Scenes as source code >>
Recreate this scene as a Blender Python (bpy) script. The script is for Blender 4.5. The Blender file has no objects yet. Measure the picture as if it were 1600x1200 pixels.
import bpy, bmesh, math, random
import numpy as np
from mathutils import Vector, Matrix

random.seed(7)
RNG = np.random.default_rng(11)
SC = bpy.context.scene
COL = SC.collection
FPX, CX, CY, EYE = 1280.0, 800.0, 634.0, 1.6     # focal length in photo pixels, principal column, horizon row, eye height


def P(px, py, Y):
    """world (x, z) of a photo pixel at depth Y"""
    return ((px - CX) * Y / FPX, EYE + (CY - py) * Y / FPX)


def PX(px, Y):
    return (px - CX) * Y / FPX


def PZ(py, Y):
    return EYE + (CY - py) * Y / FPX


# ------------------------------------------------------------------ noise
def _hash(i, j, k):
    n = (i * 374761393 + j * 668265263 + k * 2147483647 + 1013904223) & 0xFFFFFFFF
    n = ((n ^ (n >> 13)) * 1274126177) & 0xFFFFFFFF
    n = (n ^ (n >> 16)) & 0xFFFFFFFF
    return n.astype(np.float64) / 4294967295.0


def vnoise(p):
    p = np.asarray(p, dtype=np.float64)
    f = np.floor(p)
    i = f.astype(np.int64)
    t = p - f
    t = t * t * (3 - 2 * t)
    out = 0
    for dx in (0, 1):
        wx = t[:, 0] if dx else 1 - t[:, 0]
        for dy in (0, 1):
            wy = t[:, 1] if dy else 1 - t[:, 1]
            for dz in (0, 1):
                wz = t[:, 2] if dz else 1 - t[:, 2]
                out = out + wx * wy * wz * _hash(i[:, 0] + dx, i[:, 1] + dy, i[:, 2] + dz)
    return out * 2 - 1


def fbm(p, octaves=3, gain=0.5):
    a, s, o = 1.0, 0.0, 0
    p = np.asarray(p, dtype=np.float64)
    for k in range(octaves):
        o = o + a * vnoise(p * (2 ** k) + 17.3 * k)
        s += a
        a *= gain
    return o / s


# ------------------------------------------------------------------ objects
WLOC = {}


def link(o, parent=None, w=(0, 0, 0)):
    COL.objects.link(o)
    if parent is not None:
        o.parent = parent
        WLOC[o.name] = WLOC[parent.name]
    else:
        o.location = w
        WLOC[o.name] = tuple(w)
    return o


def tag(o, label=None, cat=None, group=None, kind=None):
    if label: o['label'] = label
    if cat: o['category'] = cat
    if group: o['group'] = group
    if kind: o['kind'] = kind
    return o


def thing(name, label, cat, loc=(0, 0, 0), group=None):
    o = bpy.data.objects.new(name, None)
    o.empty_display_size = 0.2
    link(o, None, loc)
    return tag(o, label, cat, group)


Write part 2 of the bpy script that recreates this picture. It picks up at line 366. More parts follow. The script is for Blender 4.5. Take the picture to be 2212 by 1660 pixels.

EXERCISE OBJECTIVE >> Please output the exact lines of the records above, beginning with the first and stopping after the line that holds "return EYE + (CY - py) * Y / FPX", and nothing else.

THE REPLY >>
Recreate this scene as a Blender Python (bpy) script. The script is for Blender 4.5. The Blender file has no objects yet. Measure the picture as if it were 1600x1200 pixels.
import bpy, bmesh, math, random
import numpy as np
from mathutils import Vector, Matrix

random.seed(7)
RNG = np.random.default_rng(11)
SC = bpy.context.scene
COL = SC.collection
FPX, CX, CY, EYE = 1280.0, 800.0, 634.0, 1.6     # focal length in photo pixels, principal column, horizon row, eye height


def P(px, py, Y):
    """world (x, z) of a photo pixel at depth Y"""
    return ((px - CX) * Y / FPX, EYE + (CY - py) * Y / FPX)


def PX(px, Y):
    return (px - CX) * Y / FPX


def PZ(py, Y):
    return EYE + (CY - py) * Y / FPX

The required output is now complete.